Wednesday, March 11, 2020

Opening in Korea: Fukuoka


Cynical critics might label So-dam a “manic pixie dream girl” (its one of their cliched  terms), but she is way too laidback for the manic part. Nevertheless, she seems to have extraordinary powers of communication and strange things just happen around her. Regardless, she is determined to help two middle-aged man-children mature and move on with their lives in screenwriter-director Zhang Lu’s Fukuoka, which opens tomorrow in Korea.

Grouchy Je-moon thinks the twenty-one-year-old So-dam is a nut, because she constantly hangs out in his dark used bookstore and always wants to talk to him. He might have a point about that, even though he is the one hearing voices during the opening scene. Weirdly, she wants to travel with him to Fukuoka on Kyushu Island, but since he has a former friend there, Je-moon agrees to the suggestion.

He and Hae-hyo used to be close, but they had a falling out when they both fell in love with the same woman. Instead of choosing, she dropped out of college and disappeared from both their lives. It is twenty-eight years later, but neither has gotten over it. Initially, Hae-hyo resents their visit, but So-dam is a positive influence on them. They keep arguing like cats and dogs, but that is clearly what they like to do. Meanwhile, So-dam successfully draws out many of the neighborhood locals, conversing in Korean to native Japanese and expat Chinese speakers, with perfect comprehension (it is sort of like the linguistic mash-up in El Hipnotizador, but the characters recognize it happening and think it is odd).

The fantastical elements of Fukuoka are so light and understated, it is unclear whether they really are fantastical. Still, So-dam clearly has powers of universal translation and Hae-hyo believes he recently talked to a dead man, so maybe there is something a little out there going on.

Yet, it doesn’t matter all that much, because Zhang’s film is so wry and intriguing. He really out Hong Sang-soos Hong Sang-soo, while adding delicately subtle supernatural elements. By rejecting conventional scoring, Zhang evokes a vivid sense of place solely through ambient noise. Few filmmakers have a better sense of when to step back and let their films breath organically.

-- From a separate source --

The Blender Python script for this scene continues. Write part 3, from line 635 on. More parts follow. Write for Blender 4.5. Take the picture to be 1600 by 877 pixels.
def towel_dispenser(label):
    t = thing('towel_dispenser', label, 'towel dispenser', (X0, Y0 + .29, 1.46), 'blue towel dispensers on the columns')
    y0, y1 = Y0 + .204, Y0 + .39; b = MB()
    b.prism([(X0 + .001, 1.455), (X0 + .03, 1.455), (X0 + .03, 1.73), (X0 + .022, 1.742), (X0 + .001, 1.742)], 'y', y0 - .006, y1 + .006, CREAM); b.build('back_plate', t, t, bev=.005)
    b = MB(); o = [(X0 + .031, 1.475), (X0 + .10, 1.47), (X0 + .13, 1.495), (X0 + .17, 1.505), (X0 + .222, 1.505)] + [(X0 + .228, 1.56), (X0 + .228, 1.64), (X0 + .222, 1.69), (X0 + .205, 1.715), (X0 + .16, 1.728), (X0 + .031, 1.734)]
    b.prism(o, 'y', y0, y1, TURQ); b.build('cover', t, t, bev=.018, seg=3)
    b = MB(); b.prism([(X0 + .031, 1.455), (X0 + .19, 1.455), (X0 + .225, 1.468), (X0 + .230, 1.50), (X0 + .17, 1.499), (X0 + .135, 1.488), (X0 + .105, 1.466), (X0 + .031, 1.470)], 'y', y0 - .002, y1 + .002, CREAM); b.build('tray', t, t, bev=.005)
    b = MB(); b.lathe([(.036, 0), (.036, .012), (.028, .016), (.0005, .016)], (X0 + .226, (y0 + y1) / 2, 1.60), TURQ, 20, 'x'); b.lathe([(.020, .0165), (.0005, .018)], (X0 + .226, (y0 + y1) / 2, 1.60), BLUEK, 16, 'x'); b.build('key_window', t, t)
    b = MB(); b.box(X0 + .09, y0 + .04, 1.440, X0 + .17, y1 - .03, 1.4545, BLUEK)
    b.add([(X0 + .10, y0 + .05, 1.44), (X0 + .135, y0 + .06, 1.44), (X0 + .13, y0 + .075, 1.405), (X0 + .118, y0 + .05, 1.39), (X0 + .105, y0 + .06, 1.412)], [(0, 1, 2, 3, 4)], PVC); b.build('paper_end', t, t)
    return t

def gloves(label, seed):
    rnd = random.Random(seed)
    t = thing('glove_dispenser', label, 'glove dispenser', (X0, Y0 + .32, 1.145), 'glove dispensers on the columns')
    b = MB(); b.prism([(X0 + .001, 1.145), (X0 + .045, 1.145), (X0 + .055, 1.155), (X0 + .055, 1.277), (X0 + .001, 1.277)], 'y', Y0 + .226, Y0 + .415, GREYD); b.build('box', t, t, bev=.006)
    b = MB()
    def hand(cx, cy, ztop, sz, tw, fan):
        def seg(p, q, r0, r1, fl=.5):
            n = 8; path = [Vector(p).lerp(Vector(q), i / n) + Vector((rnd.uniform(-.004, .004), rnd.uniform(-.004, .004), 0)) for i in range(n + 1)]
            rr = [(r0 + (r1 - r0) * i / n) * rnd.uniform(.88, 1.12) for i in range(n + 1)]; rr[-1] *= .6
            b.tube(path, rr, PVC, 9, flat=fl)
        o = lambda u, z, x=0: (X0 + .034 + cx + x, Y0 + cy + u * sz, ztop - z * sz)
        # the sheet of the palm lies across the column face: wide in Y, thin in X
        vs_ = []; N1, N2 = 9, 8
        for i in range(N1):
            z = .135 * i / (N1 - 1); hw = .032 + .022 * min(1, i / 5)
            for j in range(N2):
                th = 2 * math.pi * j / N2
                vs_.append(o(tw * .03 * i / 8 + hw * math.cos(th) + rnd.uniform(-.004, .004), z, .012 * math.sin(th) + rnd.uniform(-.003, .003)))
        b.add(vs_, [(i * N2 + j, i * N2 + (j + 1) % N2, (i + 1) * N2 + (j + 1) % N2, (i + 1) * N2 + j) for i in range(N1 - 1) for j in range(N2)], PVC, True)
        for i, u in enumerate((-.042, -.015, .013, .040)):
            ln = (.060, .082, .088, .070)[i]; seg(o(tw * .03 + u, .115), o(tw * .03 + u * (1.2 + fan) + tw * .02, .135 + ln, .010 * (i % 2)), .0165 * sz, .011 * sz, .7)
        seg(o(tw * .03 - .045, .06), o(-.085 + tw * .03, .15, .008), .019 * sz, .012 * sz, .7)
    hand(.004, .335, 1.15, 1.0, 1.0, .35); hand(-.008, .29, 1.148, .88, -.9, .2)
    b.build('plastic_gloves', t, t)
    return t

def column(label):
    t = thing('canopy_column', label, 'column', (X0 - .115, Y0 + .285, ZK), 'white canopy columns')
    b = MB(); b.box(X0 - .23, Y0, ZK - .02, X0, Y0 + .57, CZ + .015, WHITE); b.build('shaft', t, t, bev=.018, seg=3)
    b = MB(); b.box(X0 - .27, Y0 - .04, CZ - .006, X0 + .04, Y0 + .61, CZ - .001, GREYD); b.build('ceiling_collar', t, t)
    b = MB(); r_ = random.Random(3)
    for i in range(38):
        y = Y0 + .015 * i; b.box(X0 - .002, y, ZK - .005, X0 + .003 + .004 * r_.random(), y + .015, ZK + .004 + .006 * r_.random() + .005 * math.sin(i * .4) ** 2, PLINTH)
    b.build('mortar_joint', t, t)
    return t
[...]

Park So-dam is energetic and charismatic as her free-spirited namesake, but she is also more grounded and perceptive than most Zooey Deschanel clones. (In fact, Fukuoka appears to hold some inexplicable surprises for her character as well.) Yoon Je-moon perfectly expresses the earthy humor and world-weariness of his namesake (this is definitely a thing in the film). Of course, Hong Sang-soo regular Kwon Hae-hyo was born to play neurotics like Hae-hyo. First-time thesp Yuki Yamamoto also holds her own quite nicely as the sweetly mysterious bookstore proprietor, whose late father Hae-hyo thinks he encountered.

Fukuoka is nearly unclassifiable, but it is definitely the assured work of a distinctive film maker. It is witty, wise, and potently bittersweet. Highly recommended for fans of Hong and his protégé, Lee Kwang-kuk, and similarly playful stylists, Fukuoka opens tomorrow (3/12) in South Korea (I’ve been looking for an opportunity to cover it, so now I have).